Öncelikle, benzer güncellemeler dünyanın her yerinde yapılıyor ve illa ki bir tartışma çıkıyor. Bizimkinden hemen önce Japonya'da yapılan revizyonda milli gelir yükselmiş; hükümet 2020 yılı hedefine şimdiden neredeyse ulaştı gibi iğneleyici tepkiler olmuştu (misal). Bu sene başında da Hindistan'da yapılan revizyon sonrası, GSYH büyümesinin sanayi üretim endeksiyle tutarsız biçimde çok yüksek çıkması ekonomistlerin canını sıkmıştı (misal). Kaldı ki revizyon olsun olmasın, Çin başta olmak üzere birçok gelişen ülkede (kayıt dışı ekonomi, teknik yetersizlikler, kasıtlı çarpıtmalar gibi türlü sebeplerden) GSYH verilerinin sağlıklı olduğundan şüphe duyuluyor. Hatta ölçüm problemleri olmasa dahi, kavram olarak GSYH ve onun anlamı üzerinde derin ilmi tartışmalar da yapılıyor. Demek istediğim, milli gelir doğası icabı az ya da cok kusurlu bir gösterge. Zaman zaman yenilenmesi de doğal, bunun tartışılması da.

Elbette tartışmaların bazısı anlamlıyken, bazısıysa anlamsız. Örneğin sanayi üretim endeksi ve GSYH'nin uyumlu olup olmaması önemli. Milli gelir istatistikleri geç açıklandığından, ekonominin o andaki durumuna ilişkin bilgi verecek, GSYH ile ilişkisi güçlü öncü göstergelerin olması gerekir.

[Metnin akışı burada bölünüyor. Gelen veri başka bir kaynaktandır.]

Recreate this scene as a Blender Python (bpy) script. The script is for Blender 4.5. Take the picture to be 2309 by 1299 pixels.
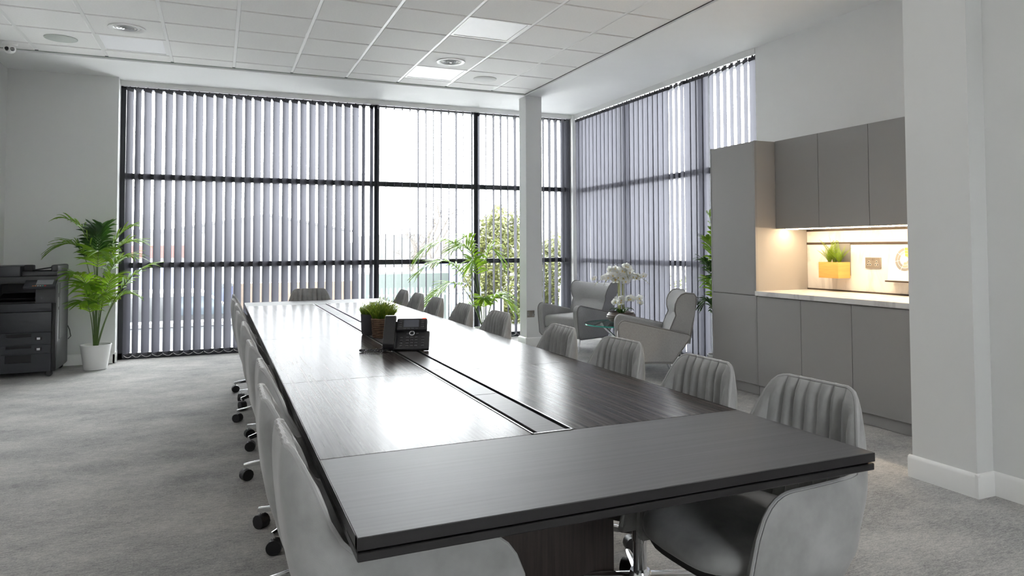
import bpy, bmesh, math, random
from mathutils import Vector, Matrix
random.seed(7)
PI = math.pi
for o in list(bpy.data.objects): bpy.data.objects.remove(o)
scene = bpy.context.scene
COL = scene.collection

# ------------------------------------------------------------------ camera
cam_d = bpy.data.cameras.new('camera'); cam = bpy.data.objects.new('camera', cam_d); COL.objects.link(cam)
FPX, CX, CY = 1621.185, 1212.661, 499.264
PITCH, ROLL, YAW = 0.0351, -0.0049, 0.4185
cam_d.sensor_fit = 'HORIZONTAL'; cam_d.sensor_width = 36.0
cam_d.lens = FPX * 36.0 / 2309.0
cam_d.shift_x = (1154.5 - CX) / 2309.0
cam_d.shift_y = (CY - 649.5) / 2309.0
cam_d.clip_start = 0.02; cam_d.clip_end = 500
_f = Vector((math.sin(YAW)*math.cos(PITCH), math.cos(YAW)*math.cos(PITCH), math.sin(PITCH)))
_r = Vector((math.cos(YAW), -math.sin(YAW), 0)); _u = _r.cross(_f)
_r2 = _r*math.cos(ROLL) + _u*math.sin(ROLL); _u2 = -_r*math.sin(ROLL) + _u*math.cos(ROLL)
cam.matrix_world = Matrix(((_r2.x,_u2.x,-_f.x,1.6605),(_r2.y,_u2.y,-_f.y,-8.1872),(_r2.z,_u2.z,-_f.z,1.2781),(0,0,0,1)))
scene.camera = cam

# ------------------------------------------------------------------ world (bright overcast sky) and exposure
SKY = 7.5
w = bpy.data.worlds.new('overcast_sky'); scene.world = w; w.use_nodes = True
bg = w.node_tree.nodes['Background']; bg.inputs[0].default_value = (0.96, 0.98, 1.0, 1); bg.inputs[1].default_value = SKY
scene.view_settings.view_transform = 'Standard'
scene.view_settings.look = 'None'
scene.view_settings.gamma = 1.0
scene.view_settings.use_curve_mapping = False
scene.view_settings.exposure = 1.70
cy_ = scene.cycles
cy_.max_bounces = 7; cy_.diffuse_bounces = 4; cy_.glossy_bounces = 3; cy_.transmission_bounces = 4; cy_.transparent_max_bounces = 8
cy_.caustics_reflective = False; cy_.caustics_refractive = False

# ------------------------------------------------------------------ materials
MATS = {}
def new_mat(name):
    m = bpy.data.materials.new(name); m.use_nodes = True; MATS[name] = m
    nt = m.node_tree; return m, nt, nt.nodes['Principled BSDF'], nt.nodes['Material Output']
def c4(c): return (c[0], c[1], c[2], 1)
def mat(name, col, rough=0.5, metal=0.0, spec=0.5, var=0.0, vscale=8.0, stretch=(1,1,1), bump=0.0, bscale=200.0, sheen=0.0, coat=0.0, detail=4, col2=None):
    m, nt, b, out = new_mat(name)
    b.inputs['Base Color'].default_value = c4(col); b.inputs['Roughness'].default_value = rough
    b.inputs['Metallic'].default_value = metal; b.inputs['Specular IOR Level'].default_value = spec
    if sheen: b.inputs['Sheen Weight'].default_value = sheen; b.inputs['Sheen Roughness'].default_value = 0.4
    if coat: b.inputs['Coat Weight'].default_value = coat; b.inputs['Coat Roughness'].default_value = 0.12
    tc = nt.nodes.new('ShaderNodeTexCoord')
    if var or col2:
        mp = nt.nodes.new('ShaderNodeMapping'); mp.inputs['Scale'].default_value = stretch
        n = nt.nodes.new('ShaderNodeTexNoise'); n.inputs['Scale'].default_value = vscale; n.inputs['Detail'].default_value = detail
        n.inputs['Roughness'].default_value = 0.6
        r = nt.nodes.new('ShaderNodeValToRGB'); r.color_ramp.elements[0].position = 0.32; r.color_ramp.elements[1].position = 0.68
        a = col2 if col2 else [x*(1-var) for x in col]
        d = col if col2 else [min(1, x*(1+var)) for x in col]
        r.color_ramp.elements[0].color = c4(a); r.color_ramp.elements[1].color = c4(d)
        nt.links.new(tc.outputs['Object'], mp.inputs[0]); nt.links.new(mp.outputs[0], n.inputs['Vector'])
        nt.links.new(n.outputs['Fac'], r.inputs[0]); nt.links.new(r.outputs[0], b.inputs['Base Color'])
    if bump:
        n2 = nt.nodes.new('ShaderNodeTexNoise'); n2.inputs['Scale'].default_value = bscale; n2.inputs['Detail'].default_value = 3
        bp = nt.nodes.new('ShaderNodeBump'); bp.inputs['Strength'].default_value = bump; bp.inputs['Distance'].default_value = 0.004
        nt.links.new(tc.outputs['Object'], n2.inputs['Vector']); nt.links.new(n2.outputs['Fac'], bp.inputs['Height'])
        nt.links.new(bp.outputs[0], b.inputs['Normal'])
    return m
mat('plaster', (0.72,0.725,0.72), 0.85, spec=0.2, var=0.012, vscale=1.5)
mat('soffit', (0.88,0.885,0.885), 0.85, spec=0.2, var=0.012, vscale=2.0)
mat('gloss_white', (0.84,0.84,0.83), 0.4, spec=0.4)
mat('tile_white', (0.87,0.865,0.855), 0.95, spec=0.1, var=0.02, vscale=60, bump=0.15, bscale=350)
mat('runner_white', (0.82,0.82,0.81), 0.45)
mat('shadow_gap', (0.05,0.05,0.05), 0.9)

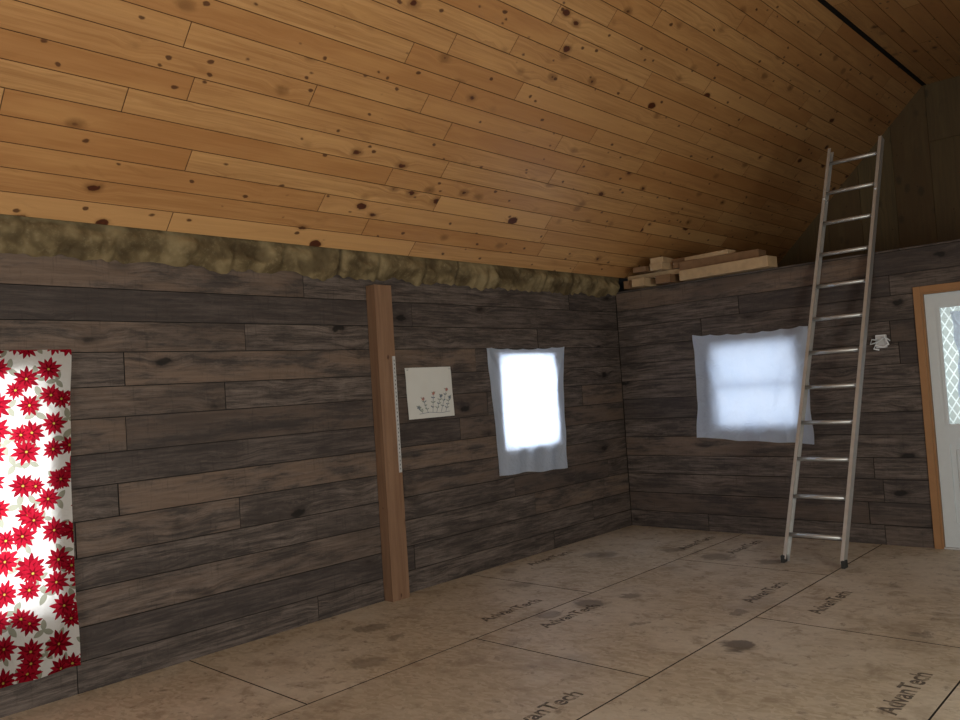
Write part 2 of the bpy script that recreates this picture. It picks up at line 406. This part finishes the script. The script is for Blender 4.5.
def flowers(t):
    uv=t.n('ShaderNodeUVMap'); uv.uv_map='UVMap'
    base=(.80,.78,.74,1)
    def layer(scale,off,rnd,n,R,rot,lo=.35,pw=1.0):
        v=t.vm('ADD',uv.outputs[0],off)
        vo=t.n('ShaderNodeTexVoronoi',voronoi_dimensions='2D',feature='F1'); vo.inputs['Scale'].default_value=scale; vo.inputs['Randomness'].default_value=rnd
        t.link(v,vo.inputs['Vector'])
        d=t.vm('SUBTRACT',v,vo.outputs['Position']); x,y,_=t.sep(d)
        rr=t.vm('LENGTH',t.xyz(x,y,0.0)); cr=t.sep(vo.outputs['Color'])
        th=t.m('ADD',t.m('ARCTAN2',y,x),t.m('MULTIPLY',cr[0],6.28)); th=t.m('ADD',th,rot)
        pet=t.m('SUBTRACT',1.0,t.m('ABSOLUTE',t.m('SINE',t.m('MULTIPLY',th,n/2))))
        size=t.m('MULTIPLY',t.m('ADD',.8,t.m('MULTIPLY',cr[2],.3)),R)
        edge=t.m('MULTIPLY',t.m('ADD',lo,t.m('MULTIPLY',t.m('POWER',pet,pw),1-lo)),size)
        return rr,edge,pet,cr
    c=base
    rr,ed,pet,cr=layer(7.5,(.31,.17,0),.8,3,.060,1.0,.15,.7)
    c=t.mix(t.m('LESS_THAN',rr,ed),c,(.34,.34,.26,1))
    for off,sc,R in (((.0,.0,0),7.0,.078),((.47,.23,0),4.2,.066)):
        rr,ed,pet,cr=layer(sc,off,.5,6,R,0,.38,.8)
        red=t.mix(t.m('MULTIPLY',pet,cr[1]),(.20,.004,.012,1),(.50,.014,.035,1))
        c=t.mix(t.m('LESS_THAN',rr,ed),c,red)
        rr,ed,pet,cr=layer(sc,off,.5,6,R*.86,.52,.38,.8)
        c=t.mix(t.m('LESS_THAN',rr,ed),c,(.36,.008,.022,1))
        rr,ed,pet,cr=layer(sc,off,.5,7,R*.5,.9,.3,.8)
        c=t.mix(t.m('LESS_THAN',rr,ed),c,(.16,.004,.010,1))
        c=t.mix(t.m('LESS_THAN',rr,.006),c,(.50,.38,.07,1))
    return c
floral=cloth_mat('poinsettia_print',(1,1,1),.55,flowers)
curtain('floral_curtain',[(0,-6.75,1.87),(0,-5.485,1.873),(0,-5.51,.16),(0,-6.75,.13)],(1,0,0),floral,folds=6,amp=.018,off=.022,sag=.0,seed=1)
curtain('window_curtain',[(0,-2.08,1.868),(0,-.975,1.872),(0,-1.05,.715),(0,-2.02,.755)],(1,0,0),white_cloth,folds=4,amp=.012,off=.004,sag=.018,seed=2)
curtain('window_curtain',[(.86,0,1.905),(1.98,0,1.89),(1.95,0,.835),(.825,0,.905)],(0,-1,0),white_cloth,folds=5,amp=.014,off=.004,sag=.022,seed=3)

# ---------------------------------------------------------------- door
def door():
    e=empty('door_1'); x0,x1,zt=2.885,3.815,2.06
    y0,y1=.035,.075; gx0,gx1,gz0,gz1=x0+.115,x1-.115,.98,1.93
    sx0,sx1=x0+.022,x1-.022
    box('stile_hinge',(sx0,y0,.012),(gx0,y1,zt-.022),M['white'],e); box('stile_lock',(gx1,y0,.012),(sx1,y1,zt-.022),M['white'],e)
    box('rail_top',(gx0,y0,gz1),(gx1,y1,zt-.022),M['white'],e); box('rail_mid',(gx0,y0,.83),(gx1,y1,gz0),M['white'],e)
    box('rail_bottom',(gx0,y0,.012),(gx1,y1,.20),M['white'],e)
    xm=(gx0+gx1)/2; box('mullion',(xm-.05,y0,.20),(xm+.05,y1,.83),M['white'],e)
    for i,(a,b) in enumerate(((gx0,xm-.05),(xm+.05,gx1))):
        box('panel_%d'%i,(a,y0+.012,.20),(b,y1-.005,.83),M['white'],e)
        box('raised_%d'%i,(a+.04,y0+.003,.24),(b-.04,y0+.02,.79),M['white'],e,bevel=.008)
    for n,a,b in (('bead_l',(gx0-.012,y0-.008,gz0-.012),(gx0+.012,y0+.01,gz1+.012)),('bead_r',(gx1-.012,y0-.008,gz0-.012),(gx1+.012,y0+.01,gz1+.012)),
                  ('bead_t',(gx0+.012,y0-.008,gz1-.012),(gx1-.012,y0+.01,gz1+.012)),('bead_b',(gx0+.012,y0-.008,gz0-.012),(gx1-.012,y0+.01,gz0+.012))):
        box(n,a,b,M['white'],e)
    def lat(t):
        tc=t.n('ShaderNodeTexCoord').outputs['Object']; X,Y,Z=t.sep(tc)
        a=t.m('ABSOLUTE',t.m('SUBTRACT',t.m('FRACT',t.m('MULTIPLY',t.m('ADD',X,t.m('MULTIPLY',Z,.6)),15.0)),.5))
        b=t.m('ABSOLUTE',t.m('SUBTRACT',t.m('FRACT',t.m('MULTIPLY',t.m('SUBTRACT',X,t.m('MULTIPLY',Z,.6)),15.0)),.5))
        return t.mix(t.mr(t.m('MINIMUM',a,b),.05,.12),(.60,.66,.68,1),(.34,.38,.38,1))
    make('lattice_glass',[(gx0,.058,gz0),(gx1,.058,gz0),(gx1,.058,gz1),(gx0,.058,gz1)],[(0,1,2,3)],cloth_mat('diamond_glass',(1,1,1),.40,lat),parent=e)
    c=curtain('door_curtain',[(3.09,.0,1.88),(3.70,.0,1.88),(3.70,.0,1.02),(3.10,.0,1.20)],(0,-1,0),white_cloth,folds=6,amp=.012,off=.004,seed=6,sag=.0); c.parent=e; c.location.y=.02
    box('jamb_left',(x0-.0,-.0,0),(x0+.02,.14,zt),M['trimpine'],e); box('jamb_right',(x1-.02,0,0),(x1,.14,zt),M['trimpine'],e)
    box('head_jamb',(x0+.02,0,zt-.02),(x1-.02,.14,zt),M['trimpine'],e)
    box('casing_left',(x0-.045,-.018,0),(x0+.008,0,zt+.045),M['trimpine'],e,bevel=.003); box('casing_right',(x1-.008,-.018,0),(x1+.045,0,zt+.045),M['trimpine'],e,bevel=.003)
    box('casing_head',(x0+.008,-.018,zt-.008),(x1-.008,0,zt+.045),M['trimpine'],e,bevel=.003)
    tube('knob_stem',[(x1-.09,.035,.95),(x1-.09,-.01,.95)],.012,M['brass'],e)
    tube('knob',[(x1-.09,-.01,.95),(x1-.09,-.018,.95),(x1-.09,-.045,.95),(x1-.09,-.05,.95)],.027,M['brass'],e,n=20)
    box('threshold',(x0+.02,.0,0),(x1-.02,.14,.012),M['steel'],e)
door()

# ---------------------------------------------------------------- post with slotted shelf strip
def post():
    t=pine_mat('timber_brown',dark=(.10,.048,.026),light=(.25,.148,.088),rough=.6,knot=.8)
    e=empty('timber_post')
    x0,x1,y0,y1,z1=.004,.10,-3.355,-3.19,2.335
    c=[(x0,y0),(x1,y0),(x1,y1),(x0,y1)]
    vs=[];uvs=[];brd=[];fs=[]
    for k in range(4):
        a=c[k];b2=c[(k+1)%4]; L=math.dist(a,b2); i=len(vs)
        nz=24
        for j in range(nz+1):
            z=z1*j/nz; w=.0015*noise.noise(Vector((z*5,k,1)))
            vs+= [(a[0]+w,a[1]+w,z),(b2[0]+w,b2[1]+w,z)]; uvs+=[(z,-L/2),(z,L/2)]; brd+=[(.1+.2*k,.3,.5)]*2
        for j in range(nz): fs.append((i+2*j,i+2*j+1,i+2*j+3,i+2*j+2))
    i=len(vs)
    for z in (0,z1):
        for p in c: vs.append((p[0],p[1],z)); uvs.append((p[0],p[1])); brd.append((.9,.3,.1))
    fs+= [(i+3,i+2,i+1,i),(i+4,i+5,i+6,i+7)]
    make('timber',vs,fs,t,uvs=uvs,brd=brd,parent=e)
    box('shelf_strip',(x1,-3.222,.93),(x1+.007,-3.197,1.80),M['steel'],e)
    for k in range(28):
        z=.95+k*.03; box('slot_%02d'%k,(x1+.0065,-3.212,z),(x1+.0075,-3.207,z+.014),M['black'],e)
post()

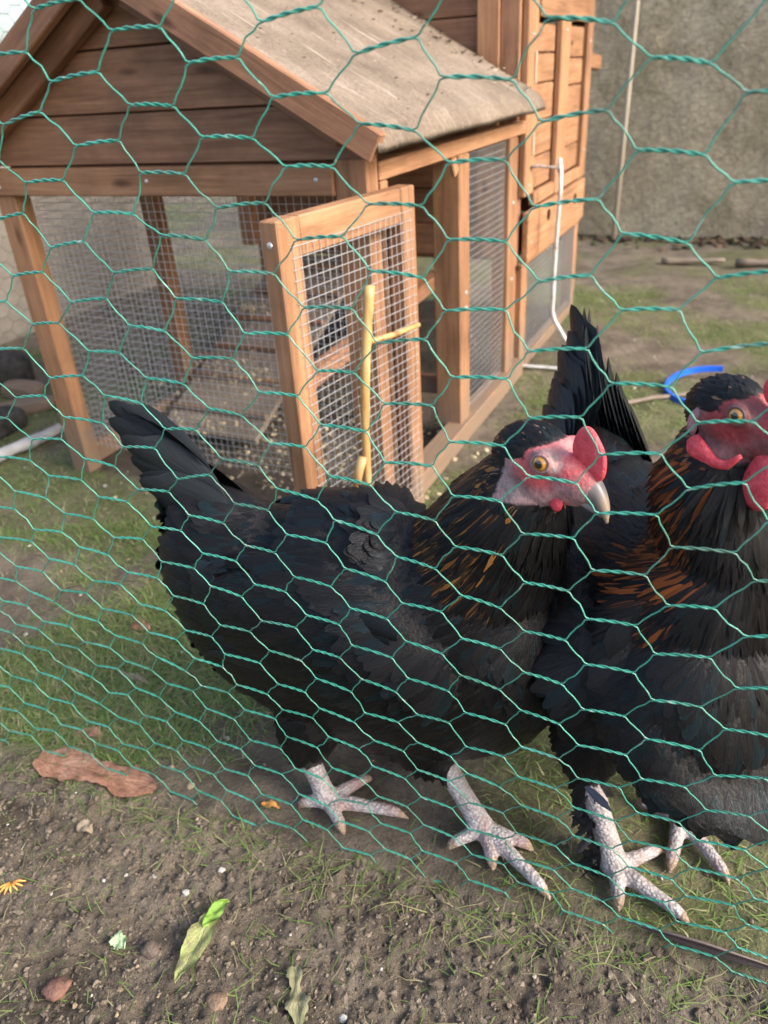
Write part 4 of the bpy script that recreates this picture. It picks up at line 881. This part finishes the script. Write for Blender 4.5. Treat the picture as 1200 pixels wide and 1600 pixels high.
# second hen, breast to the wire, head turned to the right
O2 = fenceP(.682, .150); r2 = F_ROT-R(64); f2 = to_local(O2, r2)
legsC = legspec(f2, (.655, .125, .16), (.648, .105, .125), (.645, .098, .085), (.683, .054), [(.722, .093), (.750, .025), (.690, .018), (.655, .062)], .078, .0118, (.036, .032, .024, .016))
legsD = legspec(f2, (.735, .165, .16), (.735, .165, .120), (.730, .160, .080), (.735, .128), [(.729, .070), (.781, .075), (.775, .146), (.692, .140)], .072, .0118)
H2 = f2(.714, .085, .449)
spec2 = dict(loc=O2, rot=r2, label='black hen with rust-red hackles and long red wattles at the right edge', head=H2, yaw=R(22), pitch=R(4), tilt=R(0), hscale=1.32,
    torso=[(-.205, 0, .322, .014, .016), (-.182, 0, .300, .038, .044), (-.150, 0, .265, .062, .078), (-.100, 0, .232, .082, .108), (-.040, 0, .232, .090, .108), (.020, 0, .234, .090, .106), (.070, 0, .238, .084, .100), (.108, 0, .240, .076, .098), (.130, 0, .255, .055, .070), (.145, 0, .262, .022, .030)],
    neck=[(.000, 0, .210, .030, .040), (.028, 0, .235, .062, .074), (.056, 0, .262, .076, .078), (.068, .006, .300, .060, .062), (.070, .012, .345, .046, .048), (H2[0]*.9+.002, H2[1]*.85, .385, .037, .040), (H2[0]*.95, H2[1]*.95, .418, .030, .032), (H2[0]-.002, H2[1], .432, .024, .024)],
    wing=(-.030, .080, .245, .130, .062, 8), boots=[(f2(.648, .092, .082), f2(.672, .050, .020), 46), (f2(.738, .165, .085), f2(.748, .150, .05), 20)], legs=[legsC, legsD], skin_z=.075, neck_z=.318, neck_x=.06, n=11500,
    gold=lambda P, N, g: np.clip((P[:, 2]-.285)/.05, 0, 1)*np.clip((-N[:, 1]-.55)/.2, 0, 1)*np.clip((.435-P[:, 2])/.02, 0, 1)*np.clip((P[:, 0]-.0)/.05, 0, 1)*.85, gold_col=(.22, .060, .014), gold_full=.45,
    tail_base=(-.165, 0, .318), tail_pitch=R(58), tail_fan=16, tail_spread=-8, tail_len=.128, tail_w=.054, tail_n=22, tail_base_w=.048, tail_step=.42, face_tone=.52, extra_red=.3, leg_tone=.75, beak_a=(.34, .28, .26),
    comb=[(.032, .003), (.038, .006), (.041, .013), (.040, .021), (.037, .018), (.034, .028), (.031, .022), (.027, .033), (.023, .024), (.018, .031), (.014, .022), (.012, .017), (.015, .011), (.020, .009), (.026, .006)],
    wattles=[('wattle', [(.028, 0, -.010), (.029, .002, -.019), (.029, .003, -.029), (.028, .002, -.036), (.027, 0, -.040)], [(.002, .005), (.003, .008), (.0032, .0095), (.0026, .007), (.0006, .001)], 'comb', .005),
             ('face_lappet', [(-.005, .001, -.0135), (-.001, .0025, -.0165), (.004, .002, -.0185), (.010, .001, -.0200), (.016, 0, -.0185), (.021, -.002, -.012)], [(.0024, .0042), (.0030, .0062), (.0026, .0050), (.0020, .0030), (.0018, .0022), (.0010, .0012)], 'comb', .0165),
             ('ear_lobe', [(-.0065, 0, .001), (-.0085, .001, -.004), (-.0085, .001, -.010), (-.0075, 0, -.014)], [(.0012, .002), (.0018, .0028), (.0018, .0028), (.0006, .001)], 'skin', .0150)])
make_hen(spec2)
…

Dolayısıyla milli gelirin hesaplama yöntemi değiştiriliyorsa ardından öncü göstergelerde de uygun bir revizyon gerekebilir. Öte yandan, yapılan değişikliğin sonuçlarını refah artışı gibi yorumlamaksa anlamsız. Kişi başına düşen gelir kağıt üzerinde 5 bin dolara da inse, 20 bin dolara da çıksa, gerçekte kimsenin cebine para girip çıkmıyor. Dolayısıyla kimsenin refahında bir artış ya da azalış olmuyor. Bu en fazla, uluslararası karşılaştırmalara çok önem atfedenlerin moralini etkiler; siyasetçilere de malzeme çıkartır.

Burada en önemli husus, istatistik kurumunun uzmanlarla iletişim içinde olması, ne yaptığını açıklaması ve geri bildirim alması; ekonomistlerin de verileri diğer göstergelerle tutarlı şekilde yorumlayıp anlamlı sonuçlar çıkarması. TÜİK bugünlerde düzenlediği toplantılarla üzerine düşeni yapmaya çalışıyor, ancak herkes tatmin olmuş değil gibi (misal).

Açıklanan bilgiler ışığında yeni yöntemde benim en çok hoşuma giden şey, özellikle inşaat ve hizmet sektörlerinde eskiden dolaylı tahminlere dayanan istatistiklerin, artık resmi kurumlardan gelen kapsamlı veri setleri kullanılarak doğrudan ölçülmesi. Başarılı uygulanırsa, bu yöntem ekonomik faaliyet için eskiye göre çok daha iyi bir gösterge sunacaktır.

Türkiye'nin son yıllardaki makroekonomik durumunun yeni veriler ışığında yorumlanması ve geleceğe dair tahmin yapılması ekonomistleri muhtemelen bir süre zorlayacak. Benim açımdan en büyük belirsizlik, geçmiş yılların büyümesindeki yukarı revizyonların ve bunların ima ettiği verimlilik artışlarının kalıcı olup olmadığı. Uzun dönemli büyüme trendi eskiden tahmin edildiğinden daha yüksekse, geleceğe dair görünüm olumlu demektir. O durumda (darbe teşebbüsü, turizmdeki bozulma gibi) çeşitli iç ve dış sebeplerden büyümesi yavaşlayan ve bir çeyrek küçülen Türkiye ekonomisi, bu sebeplerin ortadan kalkmasıyla hızla toparlanacaktır. Yok eğer zamanında dış finansman bolluğuyla şişen krediler potansiyelinin üzerinde büyüyen bir ekonomi yaratmışsa,  sermaye girişleri yavaşladığında bu durum tersine dönecek ve artık kalıcı olarak daha düşük büyüme oranları görülecek demektir. Hangisi daha doğru henüz bilmiyorum. Öyle ya da böyle, küçük firmaların faaliyetlerini daha iyi ölçen yeni GSYH'nin eskisine göre daha sert dalgalanmalar gösterebileceği aklıma yatıyor.